創価学会とは「政治担当の副会長を通じて原田稔・会長、谷川佳樹・事務総長と直で話せる関係」(菅側近議員)とされ、橋下徹氏とはそもそも同氏の政界進出を後押ししたのが菅氏という関係だ。
安倍晋三首相が菅氏を手放せないのは、政権運営のために、そうした菅氏のパイプに頼らざるを得ないからだ。事実、安保法制は公明党の賛成がなければ成立させることができなかったし、今年6月には、菅氏が首相と橋下、松井一郎両氏との4者会談をセットして法案への協力を要請した。
さらに官僚の人事権を押さえて霞が関ににらみを利かせているのも菅氏である。「安倍一強」ともいわれる体制は、「菅氏の存在がなければ成り立たない」(官邸スタッフ)のが実情なのだ。
しかし、安倍首相はいま、「菅離れ」を始めている。おおさか維新と自民党大阪府連が激突している大阪府ダブル選挙(知事選と市長選の同日選挙)について、安倍首相が谷垣禎一・幹事長に「きちっと戦わなければ大阪の自民党の勢力は立ち直れない」と全面対決を指示したからだ。

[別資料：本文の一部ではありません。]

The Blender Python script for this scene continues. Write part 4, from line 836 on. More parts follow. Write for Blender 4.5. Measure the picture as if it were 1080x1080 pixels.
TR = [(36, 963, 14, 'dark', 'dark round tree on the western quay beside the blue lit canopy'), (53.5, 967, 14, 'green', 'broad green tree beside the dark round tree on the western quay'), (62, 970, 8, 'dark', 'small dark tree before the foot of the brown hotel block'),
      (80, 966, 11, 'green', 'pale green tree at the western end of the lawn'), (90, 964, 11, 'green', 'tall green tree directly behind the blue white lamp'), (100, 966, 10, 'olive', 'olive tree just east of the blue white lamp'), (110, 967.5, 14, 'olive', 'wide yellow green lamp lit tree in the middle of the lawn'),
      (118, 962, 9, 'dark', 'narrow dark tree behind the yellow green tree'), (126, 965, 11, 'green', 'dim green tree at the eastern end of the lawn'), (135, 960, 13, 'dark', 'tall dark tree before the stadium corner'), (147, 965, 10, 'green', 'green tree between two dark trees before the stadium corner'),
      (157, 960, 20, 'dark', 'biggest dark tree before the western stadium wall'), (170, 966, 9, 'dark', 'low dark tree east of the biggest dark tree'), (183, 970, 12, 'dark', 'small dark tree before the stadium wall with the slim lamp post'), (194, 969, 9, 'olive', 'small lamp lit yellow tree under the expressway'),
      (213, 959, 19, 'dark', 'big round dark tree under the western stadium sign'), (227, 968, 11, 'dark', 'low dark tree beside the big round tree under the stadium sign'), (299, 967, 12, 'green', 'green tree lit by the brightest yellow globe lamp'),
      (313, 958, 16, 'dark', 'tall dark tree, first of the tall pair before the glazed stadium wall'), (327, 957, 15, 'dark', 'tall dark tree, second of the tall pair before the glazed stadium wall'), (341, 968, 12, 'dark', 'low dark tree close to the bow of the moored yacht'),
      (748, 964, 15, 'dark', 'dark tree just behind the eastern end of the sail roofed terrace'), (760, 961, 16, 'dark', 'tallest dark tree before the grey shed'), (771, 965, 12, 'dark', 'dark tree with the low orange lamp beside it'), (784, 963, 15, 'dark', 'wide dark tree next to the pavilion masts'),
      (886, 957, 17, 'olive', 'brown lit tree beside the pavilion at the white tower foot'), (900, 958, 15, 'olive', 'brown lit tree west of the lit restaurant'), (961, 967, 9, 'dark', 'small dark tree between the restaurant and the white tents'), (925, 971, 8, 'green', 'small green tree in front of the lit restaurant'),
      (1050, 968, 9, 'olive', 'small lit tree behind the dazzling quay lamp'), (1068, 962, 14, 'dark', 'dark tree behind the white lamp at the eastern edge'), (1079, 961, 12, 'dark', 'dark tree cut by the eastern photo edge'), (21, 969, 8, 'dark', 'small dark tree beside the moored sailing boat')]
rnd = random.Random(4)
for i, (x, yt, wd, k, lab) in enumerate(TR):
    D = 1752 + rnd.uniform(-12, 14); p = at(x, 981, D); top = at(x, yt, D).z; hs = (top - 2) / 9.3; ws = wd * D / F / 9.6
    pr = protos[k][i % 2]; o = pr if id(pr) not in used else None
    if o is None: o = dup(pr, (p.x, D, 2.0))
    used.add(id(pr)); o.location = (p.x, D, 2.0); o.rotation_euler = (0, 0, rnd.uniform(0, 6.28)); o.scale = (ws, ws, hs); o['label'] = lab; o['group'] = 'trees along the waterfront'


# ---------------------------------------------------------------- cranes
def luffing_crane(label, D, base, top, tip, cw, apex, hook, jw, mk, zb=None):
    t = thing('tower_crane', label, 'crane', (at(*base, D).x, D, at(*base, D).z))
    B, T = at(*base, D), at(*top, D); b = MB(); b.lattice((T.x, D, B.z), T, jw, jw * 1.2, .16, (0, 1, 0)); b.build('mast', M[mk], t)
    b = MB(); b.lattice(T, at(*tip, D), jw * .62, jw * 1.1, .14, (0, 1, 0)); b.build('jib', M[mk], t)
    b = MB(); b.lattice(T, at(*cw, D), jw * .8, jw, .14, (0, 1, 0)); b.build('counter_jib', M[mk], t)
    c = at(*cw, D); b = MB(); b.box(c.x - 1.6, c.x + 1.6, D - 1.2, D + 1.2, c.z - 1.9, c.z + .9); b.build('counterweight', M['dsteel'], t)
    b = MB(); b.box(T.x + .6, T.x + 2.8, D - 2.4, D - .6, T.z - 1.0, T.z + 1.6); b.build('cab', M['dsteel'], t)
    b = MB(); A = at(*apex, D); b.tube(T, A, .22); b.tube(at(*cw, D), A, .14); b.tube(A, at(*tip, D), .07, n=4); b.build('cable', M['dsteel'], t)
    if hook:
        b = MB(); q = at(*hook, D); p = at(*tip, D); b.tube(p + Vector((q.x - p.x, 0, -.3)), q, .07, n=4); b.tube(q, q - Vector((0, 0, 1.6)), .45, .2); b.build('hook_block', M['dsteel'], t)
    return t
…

「菅長官は橋下-松井ラインとのパイプを誇示してきたし、総理も悲願の憲法改正には維新の党の協力が必要だと考えて関係を重視してきた。しかし、維新は結局、安保法案反対に回ったではないか。
そのうえ維新の党そのものが分裂して補完勢力としての価値はなくなった。総理が橋下維新との全面対決を指示したのは、切り捨ててもかまわないという判断で、それだけ菅さんの存在価値も下がったということだろう」(安倍側近)
安倍首相が菅氏に任せてきた沖縄の米軍基地辺野古移設問題が完全にこじれていることも「総理の不興を買っている」(自民党防衛族議員)と見られている。